Sunday, July 7, 2013

Trouble-making Foreigners

On June the weekend of June 22-23, I took my first trip to Busan, which is on the southern tip of Korea. From Seoul to Busan, by bus, it takes about 5 hours. By train, it's about 2hrs 47min.

In truth, I went to see my girlfriend, who lives in a city not far from there. I stayed in the Haeundae Beach area at a hostel. It is a beautiful city, and carries a lot of traits that other coastal cities have - but this blog post isn't a review of Busan (plus I didn't see enough of it to even do a proper review - it being the second largest city in Korea).

Haeundae Beach, Busan, Korea: 1:15am, Saturday, June 23rd:

This night, I did something stupid, which ended up carrying no consequences, but MAN was I boiled over! I had just spent a great day with my girlfriend, she went home, and I was walking back to my accommodations from a nice night-walk on the beach.

Sometimes Haeundae Beach looks like this:

But the weekend I went, it looked like this but with a few more people:

There's a nice road that follows the beach coast, and there's a main road that runs into it, forming a T-intersection, that I needed to follow to get back to the hostel. As I waited to cross the street, suddenly fireworks started going off all over the intersection in the middle of the road - high and low.

They were roman candle fireworks, the kind you can buy from street sellers in Korea, hold in hour hand, and the tube shoots 10 timed fireworks which go about 25 meters and then explode.

Cars driving down the road had to slow down to a crawl because of the dangerous situation, and I saw at least one of the fireworks hit the windshield of a car as it was slowly driving, while another one it the door of a parked car along the street.

I was pretty shocked. The light turned green, so I crossed the street to one side of the T-intersection and passed the cart of the woman who was selling the fireworks. She wasn't there, though. She was across the street, angry and yelling, where I saw a group of foreign guys. They were white, well built, and had short buzz cuts which are typical of the American military. Naturally - I suspect they were off-duty soldiers... BUT I have no way of knowing that for sure.

There were 5 or more of them - and each of them had bought a few roman candles and were launching them into the street at cars and into the air, high and low and everywhere. They were whooping and hollering, as everyone stood there staring at them.

Some people were astonished. Some people were a bit afraid and stayed inside buildings. Others, like the seller - like myself - were just angry!

I just stood across the street from them, extremely angry, staring at them. Most of them ran out of fireworks and wanted to move on. The crosswalk turned green, so they started walking towards my side of the street. Two of them hadn't finished their fireworks but didn't want to be left behind, so they quickly lit the roman candles and threw them into a nearby bush!

The fireworks shot out from the green bushes at random angles. All the people stayed away and just watched in astonishment. They shot towards the street, ricocheted off the buildings and bounced on the ground. Then the stragglers jogged across to catch up with the rest.

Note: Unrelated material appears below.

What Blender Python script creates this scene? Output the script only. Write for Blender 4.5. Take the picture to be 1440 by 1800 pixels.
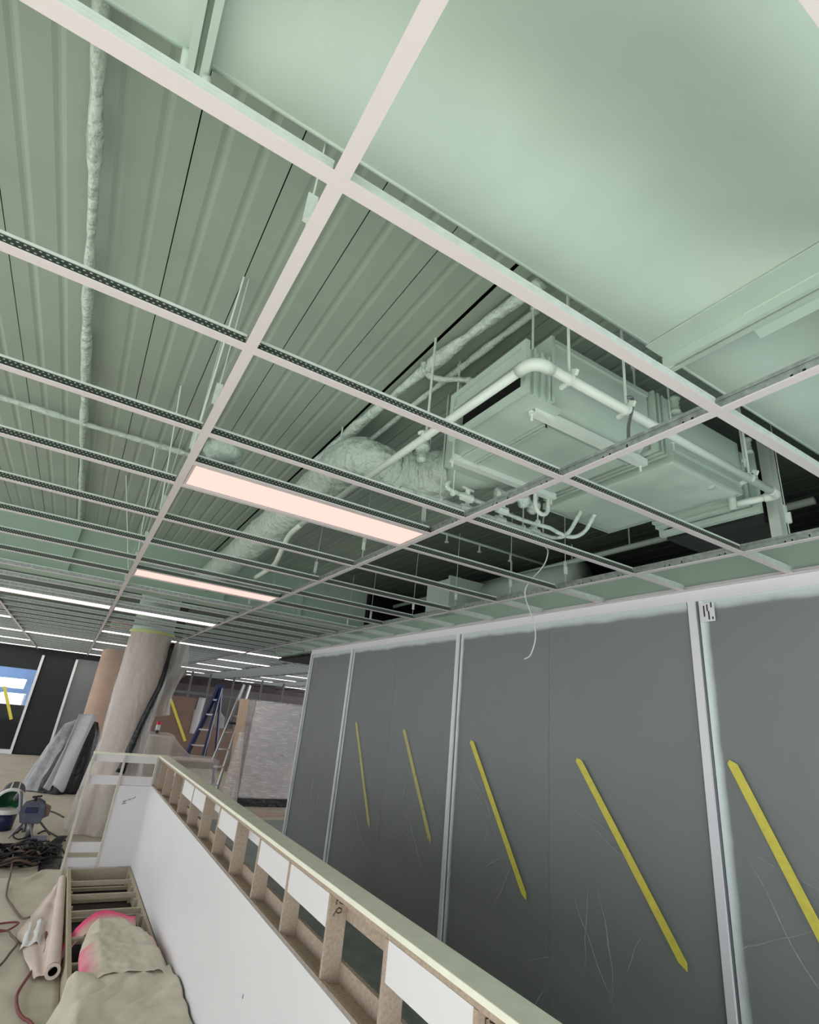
import bpy, math, random
from mathutils import Vector, Matrix, noise
random.seed(7)
D = bpy.data; S = bpy.context.scene; C = S.collection
for o in list(D.objects): D.objects.remove(o)
PI = math.pi
def lin(c): return tuple(((v/255)/12.92 if v/255 <= .04045 else ((v/255+.055)/1.055)**2.4) for v in c)

# ------------------------------------------------------------ camera, sky, exposure
cam = D.cameras.new('camera'); co = D.objects.new('camera', cam); C.objects.link(co); S.camera = co
cam.sensor_fit = 'HORIZONTAL'; cam.sensor_width = 36; cam.lens = 936.863/1440*36; cam.clip_start = .02; cam.clip_end = 200
R = ((0.84982566, -0.51792539, 0.09772223), (0.27026535, 0.26903643, -0.92443282), (0.45249639, 0.81201767, 0.36861135))
co.matrix_world = Matrix(((R[0][0], -R[1][0], -R[2][0], -0.17248), (R[0][1], -R[1][1], -R[2][1], -0.71718), (R[0][2], -R[1][2], -R[2][2], 1.71944), (0, 0, 0, 1)))
w = D.worlds.new('overcast'); S.world = w; w.use_nodes = True
w.node_tree.nodes['Background'].inputs[0].default_value = (.93, .97, 1, 1); w.node_tree.nodes['Background'].inputs[1].default_value = 1.0
S.view_settings.view_transform = 'Standard'; S.view_settings.look = 'None'; S.view_settings.gamma = 1; S.view_settings.use_curve_mapping = False
S.view_settings.exposure = 1.06
sun = D.lights.new('sun','SUN'); sun.energy = 4.6; sun.angle = math.radians(3); sun.color = (.84,.94,1)
so = D.objects.new('sun', sun); C.objects.link(so); so.rotation_euler = Vector((.06,.66,-.75)).to_track_quat('-Z','Y').to_euler()   # sun behind the camera, falls on the floor by the windows

# ------------------------------------------------------------ materials
def M(name, col, rough=.55, metal=0, var=None, bump=None, spec=.5, stretch=None):
    m = D.materials.new(name); m.use_nodes = True; nt = m.node_tree; b = nt.nodes['Principled BSDF']
    L = lin(col) + (1,)
    b.inputs['Base Color'].default_value = L; b.inputs['Roughness'].default_value = rough; b.inputs['Metallic'].default_value = metal
    b.inputs['Specular IOR Level'].default_value = spec
    tc = nt.nodes.new('ShaderNodeTexCoord'); src = tc.outputs['Object']
    if stretch:
        mp = nt.nodes.new('ShaderNodeMapping'); mp.inputs['Scale'].default_value = stretch; nt.links.new(src, mp.inputs[0]); src = mp.outputs[0]
    if var:
        n = nt.nodes.new('ShaderNodeTexNoise'); n.inputs['Scale'].default_value = var[0]; n.inputs['Detail'].default_value = 4; nt.links.new(src, n.inputs['Vector'])
        r = nt.nodes.new('ShaderNodeValToRGB'); r.color_ramp.elements[0].position = .3; r.color_ramp.elements[1].position = .7
        d = var[2] if len(var) > 2 else None
        r.color_ramp.elements[0].color = lin(d)+(1,) if d else tuple(v*(1-var[1]) for v in L[:3])+(1,)
        r.color_ramp.elements[1].color = L if d else tuple(min(1, v*(1+var[1])) for v in L[:3])+(1,)
        nt.links.new(n.outputs['Fac'], r.inputs[0]); nt.links.new(r.outputs[0], b.inputs['Base Color'])
    if bump:
        n = nt.nodes.new('ShaderNodeTexNoise'); n.inputs['Scale'].default_value = bump[0]; n.inputs['Detail'].default_value = 3; nt.links.new(src, n.inputs['Vector'])
        bp = nt.nodes.new('ShaderNodeBump'); bp.inputs['Strength'].default_value = bump[1]; bp.inputs['Distance'].default_value = bump[2] if len(bump) > 2 else .01
        nt.links.new(n.outputs['Fac'], bp.inputs['Height']); nt.links.new(bp.outputs[0], b.inputs['Normal'])
    return m
def film(name, col, fac, wr, scale=3., rough=.3, stretch=(1, 1, 1), bsc=7, bst=.0):
    """thin translucent plastic: mostly see-through, milky along creases"""
    m = D.materials.new(name); m.use_nodes = True; nt = m.node_tree; b = nt.nodes['Principled BSDF']; out = nt.nodes['Material Output']
    b.inputs['Base Color'].default_value = lin(col)+(1,); b.inputs['Roughness'].default_value = rough
    tr = nt.nodes.new('ShaderNodeBsdfTransparent'); mx = nt.nodes.new('ShaderNodeMixShader')
    tc = nt.nodes.new('ShaderNodeTexCoord'); mp = nt.nodes.new('ShaderNodeMapping'); mp.inputs['Scale'].default_value = stretch
    n = nt.nodes.new('ShaderNodeTexNoise'); n.inputs['Scale'].default_value = scale; n.inputs['Detail'].default_value = 5; n.inputs['Distortion'].default_value = 1.2
    nt.links.new(tc.outputs['Object'], mp.inputs[0]); nt.links.new(mp.outputs[0], n.inputs['Vector'])
    a = nt.nodes.new('ShaderNodeMath'); a.operation = 'SUBTRACT'; a.inputs[1].default_value = .5
    ab = nt.nodes.new('ShaderNodeMath'); ab.operation = 'ABSOLUTE'
    mr = nt.nodes.new('ShaderNodeMapRange'); mr.inputs['From Min'].default_value = 0; mr.inputs['From Max'].default_value = .03; mr.inputs['To Min'].default_value = fac+wr; mr.inputs['To Max'].default_value = fac
    nt.links.new(n.outputs['Fac'], a.inputs[0]); nt.links.new(a.outputs[0], ab.inputs[0]); nt.links.new(ab.outputs[0], mr.inputs['Value'])
    nt.links.new(mr.outputs[0], mx.inputs[0]); nt.links.new(tr.outputs[0], mx.inputs[1]); nt.links.new(b.outputs[0], mx.inputs[2]); nt.links.new(mx.outputs[0], out.inputs[0])
    n2 = nt.nodes.new('ShaderNodeTexNoise'); n2.inputs['Scale'].default_value = bsc; n2.inputs['Detail'].default_value = 4; n2.inputs['Distortion'].default_value = 1.5; nt.links.new(mp.outputs[0], n2.inputs['Vector'])
    bp = nt.nodes.new('ShaderNodeBump'); bp.inputs['Strength'].default_value = bst; bp.inputs['Distance'].default_value = .03; nt.links.new(n2.outputs['Fac'], bp.inputs['Height']); nt.links.new(bp.outputs[0], b.inputs['Normal'])
    return m
def emit(name, col, strength):
    m = D.materials.new(name); m.use_nodes = True; nt = m.node_tree; nt.nodes.remove(nt.nodes['Principled BSDF'])
    e = nt.nodes.new('ShaderNodeEmission'); e.inputs[0].default_value = lin(col)+(1,); e.inputs[1].default_value = strength
    nt.links.new(e.outputs[0], nt.nodes['Material Output'].inputs[0]); return m
mint = M('mint_paint', (189, 207, 197), .5, var=(3, .06), bump=(60, .05))
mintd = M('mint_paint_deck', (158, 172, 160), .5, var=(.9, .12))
mintp = M('mint_pipe', (222, 233, 226), .3)
mwrap = M('mint_wrap', (204, 220, 211), .28, var=(8, .08), bump=(22, .9, .03))
tee_w = M('tee_white', (226, 217, 220), .45)
galv = M('galvanised', (172, 178, 176), .38, metal=.6, var=(40, .25))
galvb = M('tee_web_pale', (214, 226, 220), .45, var=(30, .06))
gypsum = M('mint_board', (180, 204, 190), .6, var=(4, .04))
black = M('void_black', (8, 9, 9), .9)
slabm = M('slab_dark', (20, 23, 21), .9)
panel_g = M('grey_panel', (120, 121, 120), .6, var=(1.5, .08))
alu = M('white_frame', (238, 236, 240), .35)
paper = M('floor_paper', (198, 189, 171), .8, var=(2.2, .08), bump=(8, .2))
conc = M('slate_floor', (150, 157, 153), .6, var=(5, .2))
chip = M('chipboard', (176, 158, 142), .8, var=(90, .16), bump=(120, .2))
chipd = M('plywood_frame', (178, 166, 144), .8, var=(20, .12), stretch=(1, 8, 8))
white_b = M('white_laminate', (232, 229, 233), .45, var=(2, .02))
capm = M('pale_cap', (242, 241, 224), .6, var=(14, .05))
canvas = M('canvas_cloth', (214, 207, 188), .85, var=(6, .07), bump=(180, .15))
canvasp = M('canvas_pinkish', (222, 204, 192), .85, var=(7, .06), bump=(180, .15))
clothw = M('white_cloth', (226, 222, 220), .85, bump=(30, .3))
yellow = M('yellow_tape', (230, 216, 90), .55, var=(30, .08))
yellowg = M('masking_tape_green_yellow', (190, 196, 130), .6)
rubber = M('black_rubber', (22, 23, 24), .55)
cordr = M('red_brown_cord', (128, 62, 58), .6, var=(20, .2))
cordb = M('brown_cord', (104, 82, 72), .6)
blackp = M('black_plastic', (26, 28, 30), .35, var=(6, .4), bump=(14, .6, .03))
greyp = M('grey_plastic_sheet', (150, 150, 154), .4, var=(9, .25), bump=(14, .6, .03))
colm = M('column_concrete', (196, 168, 152), .8, var=(3, .1))
navy = M('navy_plastic', (26, 36, 78), .4)
green = M('green_plastic', (36, 96, 66), .4)
pwhite = M('white_plastic', (228, 226, 222), .4)
steel = M('steel_grey', (120, 122, 128), .4, metal=.5)
spray = M('sprayer_grey_blue', (84, 86, 104), .5, var=(15, .25))
wood = M('timber', (196, 168, 148), .75, var=(8, .12), stretch=(6, 6, 1))
brown = M('brown_board', (132, 108, 98), .8, var=(3, .1))
bluel = M('blue_fibreglass', (32, 42, 88), .4)
alul = M('ladder_aluminium', (186, 186, 186), .35, metal=.7)
pinkc = M('pink_cap', (236, 60, 90), .4)
walld = M('dark_wall', (30, 33, 38), .6)
wallg = M('grey_wall', (120, 122, 124), .6)
wallf = M('far_wall', (96, 86, 86), .8, var=(2, .2))
cable_w = M('white_cable', (226, 230, 226), .4)
led_p = emit('led_diffuser_pink', (255, 206, 194), .62)
led_w = emit('led_diffuser_white', (255, 250, 240), 2.4)
ink = M('ink', (50, 46, 44), .7)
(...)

After crossing, they began walking the opposite direction was in, so I shouted after them:

"Hey! What do you think you're doing?!"

They looked back at me. So I said, "you make ALL of us look bad!!!" They kept walking away but began calling out curses at me. So I shouted, "GO BACK WHERE YOU CAME FROM!"

And that's pretty much were it ended. I was too angry to consider the fact that there were 5 of them and that they were all bigger than me. I wanted to say more, but left it at that.

The next day, as I was searching for a place to have lunch, I saw them again. They didn't see me (or didn't recognize me), for which I was glad, but I am embarrassed that I didn't snap pictures of their faces for my blog. I would LOVE to expose these guys. I only got pictures of them from down the road as they walked towards the subway station.

These are the guys. The girl with the red pants is with them, but she wasn't with them the night I saw them. 

Korea isn't the most foreigner friendly nation. Not by a long shot. Korea has a history of wanting to be left alone, and closing itself off from outsiders. Older Korean people are weary of outsiders, and believe we bring crime and drugs to the nation. As a foreigner who lives in Itaewon: While I don't believe we foreigners do more harm than good... I am extremely disappointed when I see people giving substance to such base stereotypes. Guys like these are a huge part of the problem, and when I see stuff like this, it makes me especially angry.


  1. UGH. Thanks for standing up and saying something!

  2. You ought to pass this around on Facebook so as to alert as many people to track them down, getting better photos of their faces to post.

  3. I hear ya; that's so frustrating.